The latter followed a unionist pact with the DUP which saw Sinn Féin's Michelle Gildernew unseated.

Mr Nesbitt encouraged UUP Assembly candidates to “Fight like you’re losing. Leave nothing behind”.

“Get out there and turn the tide,” he said.

Mr Nesbitt was critical of First Minister Arlene Foster’s comments last week when she urged people to vote DUP in the Assembly elections on May 5th to ensure Sinn Féin’s Martin McGuinness did not become First Minister.

He said the DUP was ‘welcome to Project Fear and Project Scaremonger.’

“I have no interest in encouraging people to vote out of fear.
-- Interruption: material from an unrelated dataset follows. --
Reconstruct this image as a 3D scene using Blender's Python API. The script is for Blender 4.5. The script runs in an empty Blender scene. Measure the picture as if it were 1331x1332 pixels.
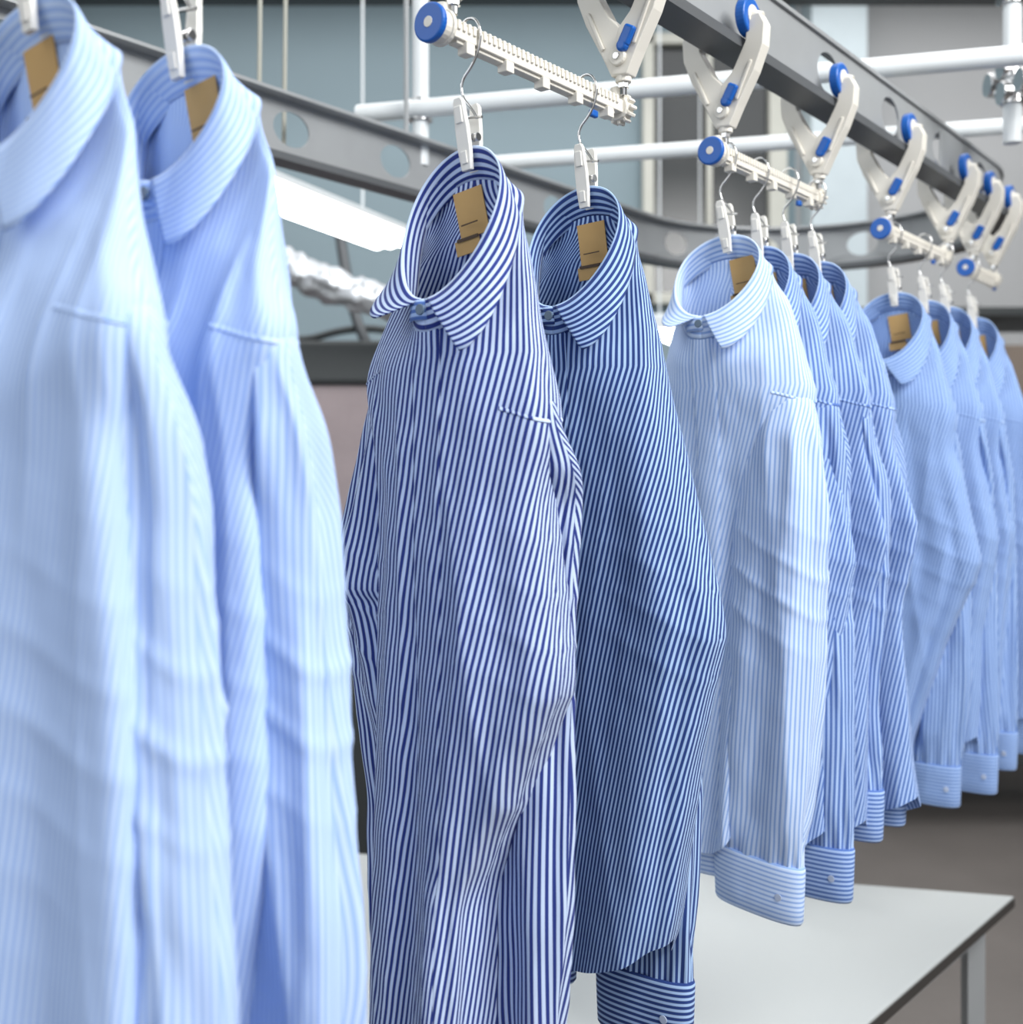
import bpy, math, random
from mathutils import Vector, noise, Matrix
random.seed(3)
scene=bpy.context.scene
scene.view_settings.view_transform='Standard'
scene.view_settings.look='None'
YAW=-math.atan2(.6101,.7923)
def W(u,v,z=0.0):
    return Vector((-.875+.6101*u+.7923*v,.7923*u-.6101*v,z))
def lin(c):
    return tuple(((x/255)/12.92 if x/255<=.04045 else ((x/255+.055)/1.055)**2.4) for x in c)+(1,)
# ---------------------------------------------------------------- materials
def nt(name):
    m=bpy.data.materials.new(name); m.use_nodes=True
    return m,m.node_tree.nodes,m.node_tree.links,m.node_tree.nodes['Principled BSDF']
def mat(name,rgb,rough=.5,metal=0,var=.08,scale=8,bump=0,bscale=60,emit=0):
    m,N,L,b=nt(name)
    tc=N.new('ShaderNodeTexCoord'); no=N.new('ShaderNodeTexNoise'); no.inputs['Scale'].default_value=scale
    no.inputs['Detail'].default_value=4
    L.new(tc.outputs['Object'],no.inputs['Vector'])
    mx=N.new('ShaderNodeMix'); mx.data_type='RGBA'
    c=lin(rgb); mx.inputs['A'].default_value=tuple(x*(1-var) for x in c[:3])+(1,)
    mx.inputs['B'].default_value=tuple(min(1,x*(1+var)) for x in c[:3])+(1,)
    L.new(no.outputs['Fac'],mx.inputs['Factor']); L.new(mx.outputs['Result'],b.inputs['Base Color'])
    b.inputs['Roughness'].default_value=rough; b.inputs['Metallic'].default_value=metal
    if bump:
        n2=N.new('ShaderNodeTexNoise'); n2.inputs['Scale'].default_value=bscale
        L.new(tc.outputs['Object'],n2.inputs['Vector'])
        bp=N.new('ShaderNodeBump'); bp.inputs['Strength'].default_value=bump; bp.inputs['Distance'].default_value=.01
        L.new(n2.outputs['Fac'],bp.inputs['Height']); L.new(bp.outputs['Normal'],b.inputs['Normal'])
    if emit:
        b.inputs['Emission Color'].default_value=c; b.inputs['Emission Strength'].default_value=emit
    return m
def stripe_mat(name,dark,light,pitch,duty):
    m,N,L,b=nt(name)
    uv=N.new('ShaderNodeUVMap'); sp=N.new('ShaderNodeSeparateXYZ'); L.new(uv.outputs['UV'],sp.inputs[0])
    d=N.new('ShaderNodeMath'); d.operation='DIVIDE'; d.inputs[1].default_value=pitch; L.new(sp.outputs['X'],d.inputs[0])
    f=N.new('ShaderNodeMath'); f.operation='FRACT'; L.new(d.outputs[0],f.inputs[0])
    s=N.new('ShaderNodeMath'); s.operation='SUBTRACT'; s.inputs[1].default_value=.5; L.new(f.outputs[0],s.inputs[0])
    a=N.new('ShaderNodeMath'); a.operation='ABSOLUTE'; L.new(s.outputs[0],a.inputs[0])
    r=N.new('ShaderNodeMapRange'); r.inputs['From Min'].default_value=duty/2-.06; r.inputs['From Max'].default_value=duty/2+.06
    L.new(a.outputs[0],r.inputs['Value'])
    mx=N.new('ShaderNodeMix'); mx.data_type='RGBA'; mx.inputs['A'].default_value=lin(dark); mx.inputs['B'].default_value=lin(light)
    L.new(r.outputs['Result'],mx.inputs['Factor']); L.new(mx.outputs['Result'],b.inputs['Base Color'])
    b.inputs['Roughness'].default_value=.8
    b.inputs['Sheen Weight'].default_value=.1
    b.inputs['Specular IOR Level'].default_value=.25
    tc=N.new('ShaderNodeTexCoord'); mp=N.new('ShaderNodeMapping'); mp.inputs['Scale'].default_value=(1,1,.22)
    L.new(tc.outputs['Object'],mp.inputs[0])
    n2=N.new('ShaderNodeTexNoise'); n2.inputs['Scale'].default_value=15; n2.inputs['Detail'].default_value=2.5; n2.inputs['Distortion'].default_value=.5
    L.new(mp.outputs[0],n2.inputs['Vector'])
    bp=N.new('ShaderNodeBump'); bp.inputs['Strength'].default_value=.65; bp.inputs['Distance'].default_value=.009
    L.new(n2.outputs['Fac'],bp.inputs['Height']); L.new(bp.outputs['Normal'],b.inputs['Normal'])
    return m
M_navy=stripe_mat('fabric_navy_stripe',(38,54,126),(194,211,240),.0066,.5)
M_blue=stripe_mat('fabric_blue_stripe',(36,60,122),(166,194,232),.0060,.54)
M_sky=stripe_mat('fabric_sky_stripe',(158,187,238),(192,213,248),.0050,.5)
M_pale=stripe_mat('fabric_pale_stripe',(144,174,226),(202,220,248),.0058,.42)
M_mid=stripe_mat('fabric_mid_stripe',(84,116,182),(172,197,236),.0058,.5)
M_mid2=stripe_mat('fabric_soft_stripe',(102,134,194),(164,190,230),.0058,.5)
M_tag=mat('kraft_paper',(198,160,102),.8,var=.1,scale=40)
M_ink=mat('tag_ink',(80,62,45),.7)
M_plastic=mat('ivory_plastic',(222,218,208),.4,var=.03)
M_peg=mat('white_plastic',(232,230,224),.35,var=.03)
M_bluep=mat('blue_plastic',(14,90,176),.35,var=.08)
M_steel=mat('galvanised_steel',(158,161,163),.42,.2,var=.1,scale=14)
M_track=mat('dark_steel',(98,101,104),.45,.4,var=.1)
M_chrome=mat('chrome_wire',(205,205,205),.15,1)
M_white=mat('white_painted_pipe',(222,227,229),.4,var=.03)
M_btn=mat('pearl_button',(190,202,225),.2)
M_btn2=mat('grey_button',(90,110,130),.25)
# ---------------------------------------------------------------- mesh helpers
def empty(name,loc=(0,0,0),yaw=0):
    o=bpy.data.objects.new(name,None); scene.collection.objects.link(o)
    o.location=loc; o.rotation_euler=(0,0,yaw); o.empty_display_size=.05; return o
def mesh(name,vs,fs,m,parent=None,uvs=None,smooth=True,solid=0,bevel=0):
    me=bpy.data.meshes.new(name); me.from_pydata([tuple(v) for v in vs],[],fs); me.update()
    if uvs is not None:
        l=me.uv_layers.new(name='UVMap')
        for lp in me.loops: l.data[lp.index].uv=uvs[lp.vertex_index]
    me.materials.append(m)
    for p in me.polygons: p.use_smooth=smooth
    o=bpy.data.objects.new(name,me); scene.collection.objects.link(o)
    if parent: o.parent=parent
    if solid:
        md=o.modifiers.new('s','SOLIDIFY'); md.thickness=solid; md.offset=0
    if bevel:
        md=o.modifiers.new('b','BEVEL'); md.width=bevel; md.segments=3; md.limit_method='ANGLE'
    return o
def grid(name,rows,uvr,m,parent,solid=0):
    nr=len(rows); nc=len(rows[0])
    vs=[p for r in rows for p in r]; uv=[p for r in uvr for p in r]
    fs=[(i*nc+j,i*nc+j+1,(i+1)*nc+j+1,(i+1)*nc+j) for i in range(nr-1) for j in range(nc-1)]
    return mesh(name,vs,fs,m,parent,uv,True,solid)
class MB:
    def __init__(s): s.v=[]; s.f=[]
    def box(s,c,d,rot=None):
        b=len(s.v); R=rot or Matrix.Identity(3)
        for x in (-1,1):
            for y in (-1,1):
                for z in (-1,1): s.v.append(Vector(c)+R@Vector((x*d[0]/2,y*d[1]/2,z*d[2]/2)))
        for f in [(0,1,3,2),(4,6,7,5),(0,4,5,1),(2,3,7,6),(0,2,6,4),(1,5,7,3)]: s.f.append(tuple(b+i for i in f))
        return s
    def cyl(s,p0,p1,r,n=20,r2=None):
        p0=Vector(p0); p1=Vector(p1); d=(p1-p0).normalized(); q=d.to_track_quat('Z','Y'); b=len(s.v); r2=r if r2 is None else r2
        for p,rr in ((p0,r),(p1,r2)):
            for i in range(n):
                a=2*math.pi*i/n; s.v.append(p+q@Vector((rr*math.cos(a),rr*math.sin(a),0)))
        for i in range(n):
            j=(i+1)%n; s.f.append((b+i,b+j,b+n+j,b+n+i))
        s.f.append(tuple(b+i for i in reversed(range(n)))); s.f.append(tuple(b+n+i for i in range(n)))
        return s
    def prism(s,poly,y0,y1,fn=None):
        b=len(s.v); n=len(poly)
        for y in (y0,y1):
            for (x,z) in poly: s.v.append(Vector((x,y,z)))
        for i in range(n):
            j=(i+1)%n; s.f.append((b+i,b+j,b+n+j,b+n+i))
        s.f.append(tuple(b+i for i in reversed(range(n)))); s.f.append(tuple(b+n+i for i in range(n)))
        return s
    def obj(s,name,m,parent=None,bevel=0,smooth=False):
        return mesh(name,s.v,s.f,m,parent,None,smooth,0,bevel)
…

I want us to promote Project Hope,” he added.

Mr Nesbitt believes the DUP and Sinn Féin have broken promises and failed the people of Northern Ireland.

He claimed “devolution is simply nowhere near as good as it gets” and reiterated that the UUP will not automatically rejoin the Northern Ireland Executive after May 5th.

“We will seek a strong mandate to enter the negotiations on the next Programme for Government that will follow the elections and precede the formation of the next Executive,” he said.

But Mr Nesbitt warned that if he did not sense a collective will to deliver a progressive Programme for Government, “capable of improving the lives of people”, the UUP will form the official opposition.

The UUP withdrew its only minister from the Executive last August after the PSNI said Provisional IRA members were involved in the murder of Belfast republican Kevin McGuigan.